Falacias electorales

En todas las campañas electorales son muchas las falacias que se repiten. De la que acaba de terminar, me quedo con dos que me parecen sobresalientes. Ambas las ha protagonizado Ibarretxe, quizás poniéndose la venda antes de que surgiese la herida. La primera consiste en afirmar que el lehendakari, o el alcalde si se trata de un ayuntamiento, debe ser el número uno de la lista más votada. El sofisma es antiguo y todos los partidos lo han empleado. El PSOE lo ha utilizado con frecuencia referido a los ayuntamientos y el PP, por ejemplo, en los casos de Madrid y Navarra. En realidad, lo defienden según las circunstancias y hacen oídos sordos cuando no les conviene.

El planteamiento de que debe gobernar la lista más votada no tiene ninguna consistencia en nuestro sistema político. Las elecciones en España no son presidenciales, aunque los medios de comunicación y los políticos tengan una acusada tendencia a convertirlas en tales. Los ciudadanos no eligen a los alcaldes ni a los presidentes del gobierno, sean nacionales o autonómicos, sino a concejales y a parlamentarios, y son estos, de acuerdo con la fuerza que hayan obtenido los distintos grupos y las alianzas que realicen, los que eligen a los alcaldes, al lehendakari o al presidente del gobierno.

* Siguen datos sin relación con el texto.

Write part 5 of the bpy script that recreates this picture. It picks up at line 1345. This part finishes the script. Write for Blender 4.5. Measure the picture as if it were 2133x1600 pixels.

Es, por tanto, absolutamente lícito y democrático que varios partidos se alíen para poner al frente de un ayuntamiento, de una comunidad autónoma o del gobierno de España a un determinado candidato o incluso para impedir que llegue otro. En esto, como ocurre casi siempre en política, se juega con el mal menor y se vota más en contra que a favor. La democracia no tiene por qué identificarse con un modelo mayoritario que tiende al bipartidismo. Este es bastante más imperfecto que el proporcional que, si funciona bien y sin tantas correcciones como el nuestro, posibilita el pluralismo. La combinación de alianzas y de consensos obliga a una mayor finura democrática que las mayorías aplastantes. Lo único que puede distorsionar ese juego democrático es cuando alguno de los partidos que suelen actuar como bisagras está regido exclusivamente por el objetivo de lograr ventajas y privilegios para las regiones de las que proceden.

La segunda falacia es la del autogobierno. Con el Estado de las autonomías se ha creado una mitomanía basada en el autogobierno, dando por supuesto que el gobierno de una comunidad es más propio del ciudadano que el de una nación y, por la misma razón, que el de Bruselas si existiese. En esa dinámica, no se comprende por qué motivo hay que pararse en las comunidades autónomas, y no continuar con la provincia, con el ayuntamiento e incluso con el distrito.

En la evolución histórica de la humanidad, al tiempo que la vida se ha ido haciendo más compleja y desarrollada se ha producido también una evolución pareja en las formas sociales desde las más simples –clan, tribu, etc.- a las más desarrolladas. El autogobierno no radica en la dimensión de la comunidad a la que se pertenece, sino en la perfección de las formas democráticas que se adopten y en la capacidad que tengan para dar respuesta a los retos que el desarrollo histórico plantea.

En la época de la globalización y con una integración económica y de mercados de ámbito mundial, el ideal estriba en que las unidades políticas sean lo más grandes posibles. ¡Ojalá la Unión Europea contase con un gobierno que pudiera recibir tal nombre!. Retornar al cantón, al clan o a la tribu es, además de retrógrado, suicida. El lehendakari no se ha cansado de repetir a lo largo de toda la campaña que lo importante es que las decisiones se tomen en Vitoria. La razón la situaba en que se traduciría en un mayor bienestar para los vascos. Afirmación bastante dudosa. Quizá sería cierta si se dijese que es para los políticos vascos. El bienestar para los ciudadanos de Euzkadi se halla en contar con un Estado fuerte que pueda dar respuesta a sus problemas y servir de contrapeso al poder económico globalizado. Y para eso Madrid, mejor que Vitoria; y Bruselas, mejor que Madrid.

La descentralización no siempre es positiva. En el origen de los grandes problemas que afligen hoy a los españoles se encuentra el haber concedido competencias sobre el suelo a los ayuntamientos.